QUERÉTARO, Mexico (CN) — The defendants seem nervous, fidgeting in their seats in a recording from a courtroom in Querétaro state in August. They loosen up as the judge makes friendly conversation, inquiring about pets and their dreams in life.
And if the defendants — two young-adult brothers facing drug-possession charges — have any preconceived notions about how justice works in Mexico, they’re in for a pleasant surprise.
“Gentlemen, we are in a new era of human rights here in Mexico,” the judge says in a video of the hearing from August. He gives them both probation and releases them, telling them he trusts them to return to future hearings on their own volition.
Meet Eduardo Alberto Osorio, a Mexican federal judge on a mission to bring Mexico’s criminal justice system up to standards set in the country’s international treaties. Mexico has lagged behind its peers on issues like due process, including by requiring defendants in certain cases to be held for years without a guilty verdict.
In a pair of decisions this year, the Inter-American Court of Human Rights ruled that mandatory pretrial detention, coupled with the Mexican system of house arrest known as “arraigo,” violate human rights. But even before those landmark rulings, Osorio had stopped automatically detaining defendants pending a verdict.
Osorio has stayed resolute in this reform-minded approach even as it's found him critics in high places, including Mexico’s president. “Prison should be the exception,” he said in a recent interview in his chambers at the Querétaro federal courthouse. “If the person judging you does not do that work presuming your innocence, what can you expect?”
The modern high-rise apartment in the sprawling Mexico City suburb of Tlalnepantla de Baz is a far cry from the prison cell where Daniel García Rodríguez spent most of the last two decades.
The 58-year-old father of three from the State of Mexico has continuously maintained his innocence since he was arrested and charged with murder in February 2002.
Although prosecutors never had evidence to convict García, Mexican authorities held him in prison for 17 years thanks to Mexico’s system of mandatory pretrial detention. The mechanism automatically remands those accused of certain crimes, forcing them to await trial behind bars regardless of their danger to society or the evidence against them.
“This preventive measure shouldn’t be automatic,” García said in a recent interview. “The accused have rights, just like everyone else, and they should be respected.”
Most defendants can still expect that predominant interpretation of the law. Mandatory pretrial detention was enshrined in Mexico’s Constitution in 2008, and the majority of judges across the country still apply it in cases ranging from homicide, burglary and rape to embezzlement and government corruption.
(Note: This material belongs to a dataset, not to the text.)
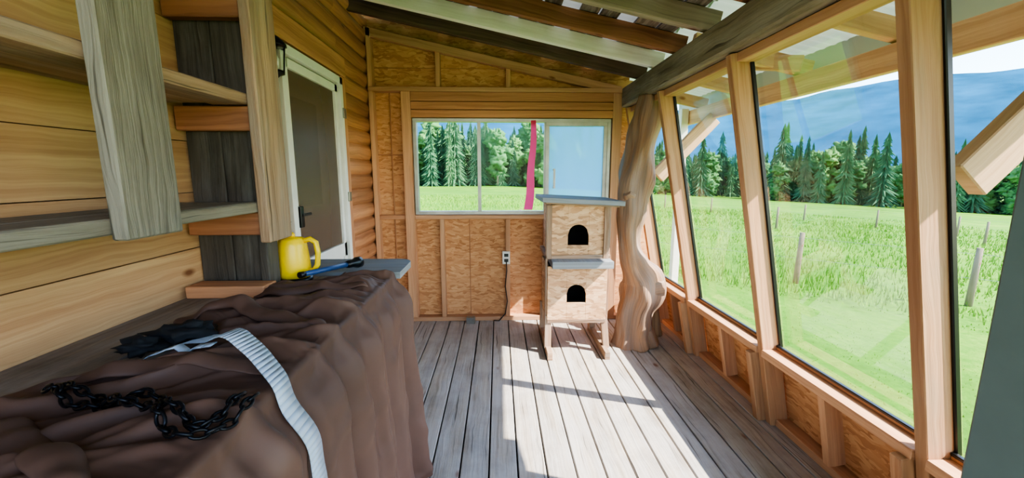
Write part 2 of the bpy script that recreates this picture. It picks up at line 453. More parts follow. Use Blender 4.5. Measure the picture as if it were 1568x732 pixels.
b.box(XL,XL+.035,DY0-.12,DY1+.1,DZ+.02,DZ+.16,0)
b.box(XL,XL+.03,DY1+.01,DY1+.1,0,DZ+.02,0)
b.box(XL+.0,XL+.03,DY0-.1,DY0-.01,0,DZ+.02,0)
b.build(.003)
b=B('door_1',['white','innerdoor','screen','steel','black','hole'])
b.box(XL-.03,XL+.045,DY0,DY0+.05,0,DZ,0); b.box(XL-.03,XL+.045,DY1-.05,DY1,0,DZ,0); b.box(XL-.03,XL+.045,DY0,DY1,DZ-.05,DZ,0)
a0,a1=DY0+.055,DY1-.055
b.box(XL-.005,XL+.025,a0,a0+.045,.02,DZ-.06,0); b.box(XL-.005,XL+.025,a1-.045,a1,.02,DZ-.06,0)
b.box(XL-.005,XL+.025,a0,a1,DZ-.11,DZ-.06,0); b.box(XL-.005,XL+.025,a0,a1,.02,.12,0)
b.box(XL-.005,XL+.025,a0,a1,.80,.90,0); b.box(XL,XL+.012,a0,a1,.12,.80,0)
b.box(XL+.005,XL+.009,a0+.045,a1-.045,.90,DZ-.11,2)
b.box(XL-.075,XL-.05,DY0-.02,DY1+.02,0,DZ,1)
b.box(XL-.05,XL-.045,a0+.12,a1-.2,1.2,1.85,5)
b.box(XL-.08,XL-.03,DY0-.02,DY0,0,DZ,1)
for zz in (.4,1.2,1.8): b.box(XL+.045,XL+.055,DY1-.03,DY1+.02,zz,zz+.07,3)
b.box(XL+.025,XL+.05,a0+.01,a0+.05,1.1,1.22,4); b.beam((XL+.05,a0+.03,1.17),(XL+.05,a0+.13,1.17),.015,.015,4)
b.build(.003)
# ---------------------------------------------------------------- far wall
WX0,WX1,WZ0,WZ1=-.765,1.025,1.03,1.895
def xw(z): return 1.58-.205*z   # slanted wall centre line
b=B('wall_far',['osb'])
yo0,yo1=YF+.085,YF+.10
b.box(XL-.05,WX0,yo0,yo1,-.05,2.12,0)
b.box(WX0,WX1,yo0,yo1,-.05,WZ0,0); b.box(WX0,WX1,yo0,yo1,WZ1,2.12,0)
pts=[(WX1,-.05),(1.66,-.05),(xw(2.12)+.08,2.12),(WX1,2.12)]
def prism(bb,pts,ya,yb,m):
    f=[(p[0],ya,p[1]) for p in pts]; bk=[(p[0],yb,p[1]) for p in pts]
    bb.poly(f,m); bb.poly(bk[::-1],m)
    for i in range(len(pts)):
        j=(i+1)%len(pts); bb.poly([f[j],f[i],bk[i],bk[j]],m)
prism(b,pts,yo0,yo1,0)
prism(b,[(XL-.05,2.12),(1.2,2.12),(1.2,zr(1.2)+.12),(XL-.05,zr(XL-.05)+.12)],yo0,yo1,0)
b.build()
b=B('trim_far_framing',['stud','header'])
yb=YF+.084
b.box(XL+.02,1.5,YF,yb,0,.04,0)
b.box(XL+.02,1.12,YF-.005,yb,2.12,2.16,0)
b.box(XL+.02,XL+.06,YF,yb,.04,2.12,0)
b.box(-.86,-.775,YF,yb,.04,2.12,0)
b.box(1.035,1.12,YF,yb,.04,2.12,0)
b.box(-.775,1.035,YF+.01,yb,WZ0-.045,WZ0-.005,0)
b.box(XL+.06,-.86,YF+.02,yb,WZ0-.045,WZ0-.005,0)
b.box(1.12,1.34,YF+.02,yb,WZ0-.045,WZ0-.005,0)
b.box(XL+.06,-.86,YF+.06,yb,1.57,1.58,1)
for i,(a,c) in enumerate([(WZ1+.005,1.965),(1.97,2.035),(2.04,2.118)]):
    b.box(-.775,1.035,YF-.003*i,yb,a,c,1)
for xx in (-.55,.065,.42,.72): b.box(xx,xx+.042,YF+.01,yb,.04,WZ0-.045,0)
b.box(-.98,-.97,YF+.07,yb,.04,2.12,1); b.box(-.28,-.272,YF+.08,yb+.002,.04,WZ0-.045,1)
for xx in (-.55,.07): b.box(xx,xx+.04,YF+.01,yb,2.16,zr(xx)+.0,0)
b.box(XL+.06,.9,YF+.08,yb+.002,2.33,2.337,1)
b.box(XL+.02,XL+.06,YF,yb,2.16,zr(XL),0)
b.beam((XL,YF+.03,zr(XL)-.03),(1.1,YF+.03,zr(1.1)-.03),.06,.07,0)
b.build(.003)
b=B('window_1',['alu','glass','white','black','film'])
def frame(x0,x1,z0,z1,y0,y1,w,m):
    b.box(x0,x1,y0,y1,z0,z0+w,m); b.box(x0,x1,y0,y1,z1-w,z1,m)
    b.box(x0,x0+w,y0,y1,z0+w,z1-w,m); b.box(x1-w,x1,y0,y1,z0+w,z1-w,m)
frame(WX0+.002,WX1-.002,WZ0+.002,WZ1-.002,YF+.0,YF+.07,.03,0)
b.box(-.19,-.16,YF+.01,YF+.06,WZ0+.03,WZ1-.03,0); b.box(.42,.455,YF+.02,YF+.07,WZ0+.03,WZ1-.03,0)
frame(.43,WX1-.03,WZ0+.03,WZ1-.03,YF+.005,YF+.035,.035,0)
for (a,c,yy,mm) in ((WX0+.03,-.19,YF+.03,1),(-.16,.42,YF+.045,1),(.465,WX1-.065,YF+.018,4)):
    b.box(a,c,yy,yy+.004,WZ0+.03,WZ1-.03,mm)
b.box(.50,.52,YF-.03,YF-.018,1.27,1.45,2); b.box(.50,.52,YF-.02,YF+.018,1.27,1.29,2); b.box(.50,.52,YF-.02,YF+.018,1.43,1.45,2)
b.build(.002)
b=B('pink_flagging_ribbon',['pink'])
n=24; pr=None
for i in range(n+1):
    t=i/n; z=1.875-.80*t; cx=.315-.045*t*t+.006*math.sin(t*9); w=.022+.018*t; yy=YF-.02+.008*math.sin(t*14)
    cur=((cx-w,yy+.01,z),(cx+w,yy-.01,z))
    if pr: b.poly([pr[0],pr[1],cur[1],cur[0]],0,sm=True)
    pr=cur
b.build(0)
# ---------------------------------------------------------------- ceiling / rafters / beam
b=B('ceiling',['ceil'])
x=XL-.1; q=0
while x<1.2:
    w=random.uniform(.11,.15); y=Y0
    while y<YF+.1:
        L=random.uniform(1.2,2.2); y2=min(y+L,YF+.12)
        xm=x+w/2
        b.beam((xm,y,zr(xm)+.130),(xm,y2-.004,zr(xm)+.130),w-.012,.02,0,up=(.21,0,1)); y=y2
    x+=w+(.0 if q%2 else (.05 if x<.1 else .10)); q+=1
b.build()
XEV=1.99
b=B('roof',['tin','roof'])
def corr(x0,x1,y0,y1,m,off=.19):
    n=int((y1-y0)/.02); o=len(b.v)
    for i in range(n+1):
        y=y0+(y1-y0)*i/n; dz=.008*math.sin(y*2*math.pi/.076*.9)
        b.v.append(Vector((x0,y,zr(x0)+off+dz))); b.v.append(Vector((x1,y,zr(x1)+off+dz)))
    for i in range(n):
        b.quadface([o+2*i,o+2*i+1,o+2*i+3,o+2*i+2],[(0,0)]*4,m,.5,True)
corr(XL-.2,1.2,Y0-.2,YF+.9,0); corr(1.19,XEV+.06,Y0-.2,YF+.9,1,.195)
# added strip at the rafter ends, stops sun slipping in above the fascia
b.box(XEV+.028,XEV+.034,Y0-.15,YF+.88,2.0,2.17,1)
b.build()
rl=[(3.42,'rafdark'),(3.08,'rafwhite'),(2.72,'rafbrown'),(2.32,'rafgray'),(1.93,'rafbrown'),(1.55,'rafdark'),(1.15,'rafwhite'),(.75,'rafgray'),(.3,'rafdark'),(-.2,'rafbrown'),(-.7,'rafgray')]
mats=['rafdark','rafwhite','rafbrown','rafgray','eave']
b=B('ceiling_rafters',mats)
for y,m in rl:
    b.beam((XL-.05,y,zr(XL-.05)+.06),(1.2,y,zr(1.2)+.06),.05,.11,mats.index(m))
b.build(.003)
b=B('eave_rafters',['eave'])
for y in (3.95,3.3,2.65,2.0,1.35,.7,0,-.7):
    b.beam((1.22,y,zr(1.22)+.075),(XEV,y,zr(XEV)+.075),.045,.10)
for xx in (1.48,): b.beam((xx,Y0,zr(xx)+.15),(xx,YF+.8,zr(xx)+.15),.07,.03)
for y in (3.0,1.0): b.beam((1.3,y,zr(1.3)+.06),(1.86,y-.45,zr(1.86)+.06),.04,.09)
b.box(1.875,1.92,Y0,YF+.8,1.885,2.015)
for y in (3.62,1.2): b.beam((1.42,y,1.38),(1.895,y,1.89),.05,.13)
b.build(.004)
b=B('ceiling_beam',['beam'])
b.box(1.10,1.26,Y0,YF-.03,1.985,2.155)
b.build(.012)
b=B('porch_post_white',['white'])
b.box(1.80,1.87,4.05,4.12,-.6,zr(1.84)+.02); b.build(.004)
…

Defendants before Osorio, though, will see something different. The judge has stopped automatically locking up defendants in such cases. Instead, he compels public prosecutors to prove that defendants are a flight risk or danger to society based on the evidence against them — a mechanism called justified pretrial detention, and one that’s already the norm in most court systems worldwide.
Mexico is in a “new era of human rights,” Osorio tells defendants who arrive in his courtroom. He’s been spreading his pro-human rights message outside the courtroom, too, including to students at Anahuác University where he teaches law.
It all starts with simple proceedings like the drug-possession case from August. On a recent morning ahead of a busy day of hearings, Osorio played the clip to an online class of students.
“These young men need the support of the state,” he told them.